No, I’m not agreeing with Prop 2 that passed in Michigan this past election, I’m talking about businesses that try to be everything to everyone. Specifically, I’m talking about Toys “R” Us. I had to go there because they were the exclusive supplier of the Thomas the Tank Engine Aqua Doodle, and that’s what my niece wanted for Christmas. (note to self: next year go back to ordering everything online a month in advance)

Remember back in the day? Everyone wanted to be a Toys “R” Us Kid. Hell, you know the jingle — “From bikes to trains to video games, it’s the biggest toy store there is”.


And it was true. But that was then, and this is now. The store is a shell of what it used to be. The entrance houses clearance items (please explain that to me), and heading counter clockwise around the perimeter of the store it’s clothes at 3 o’clock, large items like strollers at noon. The aforementioned good eat up about a third of the store. When all is said and done, their non-toy inventory accounts for about 35% of the store.

So what’s left? For starters, not the Thomas the Tank Engine Aqua Doodle. In fact, out of the 12 or so things on my list, they had one – a Lego Bionicle. However, compared to the other stores, it looked as though Toys “R” Us got the bottom of the barrel when it came to packaging on this item. The other stores had cool grey/black carrying cases that displayed the flashing swords and the colored balls prominently. The Toys “R” Us package was a plain, clear package with a sticker covering the contents. If Toys “R” Us was last on my list I would have passed on the package, but in a holiday frenzy I grabbed one.

I know the history of the company: their union issues in Europe, the screw job from Amazon and the success of their Babies “R” Us stores.
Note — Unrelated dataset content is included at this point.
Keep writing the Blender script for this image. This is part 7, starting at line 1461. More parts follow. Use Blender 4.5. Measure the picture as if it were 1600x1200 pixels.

Regardless of those things, they made a fundamental mistake – much like the Cincinnati Bengals game plan against the Indianapolis Colts two weeks ago, you need to avoid the temptation of rushing on every down and dance with who brung ya’. In fact, bring her sisters, her mom, her aunt and her cousins. The Bengals lost because they abandoned their potent aerial attack for a ground game – and Toys “R” Us caved in to pressure from the success of Wal-Mart, Target and Meijer.

Look at what makes niche stores with multiple retail chains successful – depth AND breadth within one category. It’s not just about having four aisles of toys AND having groceries AND having cheap clothes. Look at Starbucks. Coffee. That’s their bread and butter. Sure, they sell scones – but it hasn’t changed their core business, which is, you guessed it – coffee.

So what it’s really about is focus. “What makes us successful?” is what the board at Toys “R” Us should’ve asked. Was it in clothes? Nope. Well, maybe a Geoffrey t-shirt that said “I’m a Toys ‘R’ Us Kid!”, but that’s a crowded marketplace today. When the man or woman stood up and said “We need to get leaner in toys and add clothes” someone should’ve played the commercial and pointed them down the hall to the Babies “R” Us meeting.

Gap Brands, Gymboree, Target, Wal-Mart, you name it – they all serve an audience in terms of price. What does Toys “R” Us stand for here? What do you think of when you hear “Toys ‘R’ Us”? Clothes?

Back in the day you went to Toys “R” Us first, then the Kmarts, Sears, et al of the world second. Could Babies “R” Us still exist? Absolutely. I’m not saying they shouldn’t recognize other opportunities in the market and capitalize where their size can be used to aide those businesses – distribution, volume, price, etc.

What I’m suggesting is that instead of shrinking their inventory they should have been ramping up those efforts to make their competitors irrelevant. The others stores toy departments should be the “last resort” in consumers minds.

Oh, if they’d only had listened to their own song: More games, more toys (Oh boy!).